Planetary Dust Storm
One More Robot / Sympathy 3000-21 - The Flaming Lips (Blast from the Past Tuesday)
Yesterday it finally rained for the first time in weeks. Maybe I’m miscounting the actual stretch of sunny days, but it sure felt like it had been forever. I was just finishing up a reading when I heard it, and it freaked me out because the sound of the rain on the little piece of roof outside my window was so amplified it was like it was coming straight into my room. The sheer presence of the rain had me thrilled (and not just because it cools the weather down — though that is a blessing for someone like myself who lives on the top floor)! Rain at night creates this very specific atmosphere, a clear line between inside and out. It amplifies the cozy warmth of a room while highlighting the mysterious world outside, blocking everything but the glow of the streetlights with its never-ending sheet, a tapestry of individual drops that are gone as soon as they’re created. The cycle continues. All this makes a great backdrop for listening to music that makes you feel strange, and yesterday my song of choice was “One More Robot / Sympathy 3000-21” by The Flaming Lips.
I guess I should explain what I mean when I say it makes you feel strange, because I don’t mean that in a bad way at all. This is one of those songs that feels like its on a different plane, like it was handed to you directly from some kind of alien from an otherworldly planet because they knew it would be perfect for you and you alone. It isn’t necessarily sad but it also isn’t happy… it warms your heart but twists your stomach, furrows your brows but also soothes you.
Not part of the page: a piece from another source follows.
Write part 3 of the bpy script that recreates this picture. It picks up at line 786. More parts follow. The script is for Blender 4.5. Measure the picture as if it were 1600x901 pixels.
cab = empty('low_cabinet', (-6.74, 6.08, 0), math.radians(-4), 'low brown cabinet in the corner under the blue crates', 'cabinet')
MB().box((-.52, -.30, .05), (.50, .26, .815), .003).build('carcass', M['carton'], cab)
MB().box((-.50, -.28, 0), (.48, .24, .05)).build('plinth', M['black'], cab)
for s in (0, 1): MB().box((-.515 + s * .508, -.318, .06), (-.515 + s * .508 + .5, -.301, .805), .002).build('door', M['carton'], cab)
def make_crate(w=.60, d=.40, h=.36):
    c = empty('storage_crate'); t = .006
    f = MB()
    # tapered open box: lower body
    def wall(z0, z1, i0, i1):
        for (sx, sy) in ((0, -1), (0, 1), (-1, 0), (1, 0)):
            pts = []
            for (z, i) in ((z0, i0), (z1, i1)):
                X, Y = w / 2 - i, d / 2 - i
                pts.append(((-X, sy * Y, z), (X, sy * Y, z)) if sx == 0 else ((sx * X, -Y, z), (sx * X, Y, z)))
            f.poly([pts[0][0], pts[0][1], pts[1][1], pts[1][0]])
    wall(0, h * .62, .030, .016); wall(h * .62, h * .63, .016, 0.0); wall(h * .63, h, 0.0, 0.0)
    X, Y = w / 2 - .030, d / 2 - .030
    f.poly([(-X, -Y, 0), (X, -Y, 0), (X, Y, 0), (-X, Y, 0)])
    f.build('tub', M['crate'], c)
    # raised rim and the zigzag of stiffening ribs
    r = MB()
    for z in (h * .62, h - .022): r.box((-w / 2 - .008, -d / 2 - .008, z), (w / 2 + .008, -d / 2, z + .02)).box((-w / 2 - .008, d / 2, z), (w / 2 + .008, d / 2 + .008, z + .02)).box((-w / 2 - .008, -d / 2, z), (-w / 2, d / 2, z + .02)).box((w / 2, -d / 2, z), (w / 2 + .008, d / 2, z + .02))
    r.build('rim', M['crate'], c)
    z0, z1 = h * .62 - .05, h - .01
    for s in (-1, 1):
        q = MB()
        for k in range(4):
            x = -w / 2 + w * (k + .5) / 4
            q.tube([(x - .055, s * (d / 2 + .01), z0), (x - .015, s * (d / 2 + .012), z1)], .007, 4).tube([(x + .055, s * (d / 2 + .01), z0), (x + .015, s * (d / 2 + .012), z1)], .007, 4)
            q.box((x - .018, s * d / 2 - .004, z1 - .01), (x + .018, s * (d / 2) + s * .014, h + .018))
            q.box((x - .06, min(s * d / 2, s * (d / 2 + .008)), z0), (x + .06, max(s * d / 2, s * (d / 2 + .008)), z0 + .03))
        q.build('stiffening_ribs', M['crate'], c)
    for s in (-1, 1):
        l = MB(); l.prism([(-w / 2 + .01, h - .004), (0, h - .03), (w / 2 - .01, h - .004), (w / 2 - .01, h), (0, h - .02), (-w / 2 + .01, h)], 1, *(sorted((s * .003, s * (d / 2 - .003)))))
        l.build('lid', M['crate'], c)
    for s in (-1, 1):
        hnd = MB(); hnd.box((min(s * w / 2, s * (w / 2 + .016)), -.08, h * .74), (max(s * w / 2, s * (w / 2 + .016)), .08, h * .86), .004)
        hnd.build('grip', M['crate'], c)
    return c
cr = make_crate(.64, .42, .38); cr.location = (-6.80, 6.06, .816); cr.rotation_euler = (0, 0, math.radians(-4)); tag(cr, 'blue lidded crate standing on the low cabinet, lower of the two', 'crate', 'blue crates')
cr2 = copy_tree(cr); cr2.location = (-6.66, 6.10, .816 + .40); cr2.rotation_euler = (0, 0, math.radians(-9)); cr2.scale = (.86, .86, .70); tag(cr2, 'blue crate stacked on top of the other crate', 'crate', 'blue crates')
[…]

If I had to be brief and give a visual, I would say “One More…3000-21” is a bunch of eyes appearing from out of nowhere, eyes that, while scary at first, prove to be soft upon examination. Given the topic of the song, I’d say The Flaming Lips really nailed their message on the head with the sheer sound alone.
Its got that special magic that makes the mind go quiet while it plays, where nothing else matters but the song and the path it creates. This tune is a terrific example of a buildup song, beginning with distant guitars that usher in a bassline that feels like musical ellipses. Given the context, I like to imagine it as the robot’s programming trying to figure out a way to respond to the strange things that it is beginning to feel, a steady thrum that ends each little phrase with a higher note, a question mark to reflect the confusion of it all. Starting at the chorus, the progression starts to feel like someone at the end of a really hard climb, as though they are trying to pull themselves on top of a cliff they spent so much time scaling. Every line is echoed, swept around the listener’s head like a planetary dust storm. The sound of the drums are the one thing that keep to the ground, punctuating and perfectly on it everytime, as if to represent the side that says to stick to the program. Right when it seems like something might be different we return to the start, the same angry, tortured sounding electric droll saying without words that maybe there really can be no change after all. But then the acoustic guitar comes in, loud and imperfect, mournful and sad. I’d like to put it on the record that I think this tune has the best detached ending since Clapton’s “Layla”, an orchestral bit that I would rather let you hear for yourself than even attempt to describe.
Yoshimi Battles the Pink Robots is a nostalgic album for me, one that my mom played over and over on weekend afternoons. Because of this, it has lived in my heart for a long time. “One More Robot / Sympathy 3000-21” just makes it even more important to me, providing one of the most beautifully celestial songs I could ever dream of. Glad the rain came along so it could catch my heart.